I am writing a "make" facility for perl. Yes, Unix "make". I find make
obtuse and limited in unexpected ways, and I'm generating many files
from within Perl itself, so I wrote a little engine that allows me to write:
use Make;
sub Compile { ... }
sub Link { ... }
Depends "aout", "main.o", \&Link;
Depends "main.o", ["main.c", "main.h"], \&Compile;
Make "aout";
Of course, the simplified example above doesn't show the power of the
engine, which shines through when it comes about automatically inferring
rules. For example, the last rule above could be inferred from:
DepPattern '(.*)\.o', ['$1.c', '$1.h'], \&Compile;
I'm quite pleased with having the power of full regexes when defining
makefile rules.
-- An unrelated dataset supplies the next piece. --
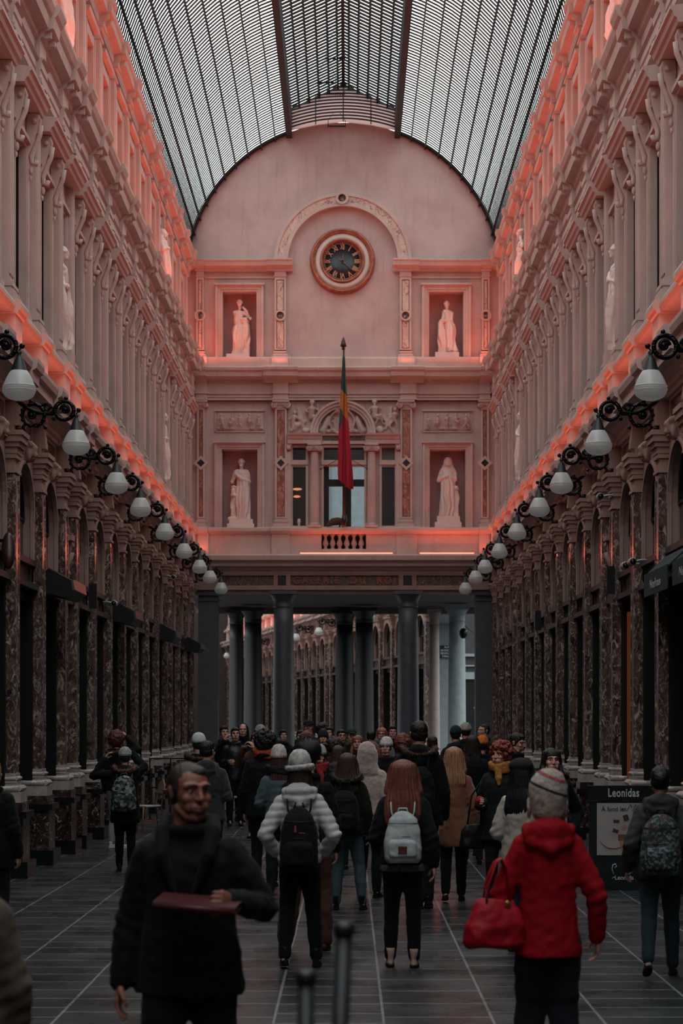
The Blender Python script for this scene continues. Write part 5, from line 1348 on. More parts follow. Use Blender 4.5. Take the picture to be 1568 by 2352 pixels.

Now, I wanted to do something more ambitious. I wanted
to be able to specify a pattern like:
DepPatternMulti 'debug|candidate|release',
'$multi/(.*)\.o', ['$1.c', '$1.h'], \&Compile;
The line above would be equivalent with:
DepPattern 'debug/(.*)\.o', ['$1.c', '$1.h'], \&Compile;
DepPattern 'candidate/(.*)\.o', ['$1.c', '$1.h'], \&Compile;
DepPattern 'release/(.*)\.o', ['$1.c', '$1.h'], \&Compile;
For that, I'd need to expand a possibly complex regexp into all of the
possible strings it could generate. Of course, more limited solutions
would be usable, but the "ars gratia artis" solution would involve
dealing with the full-fledged problem.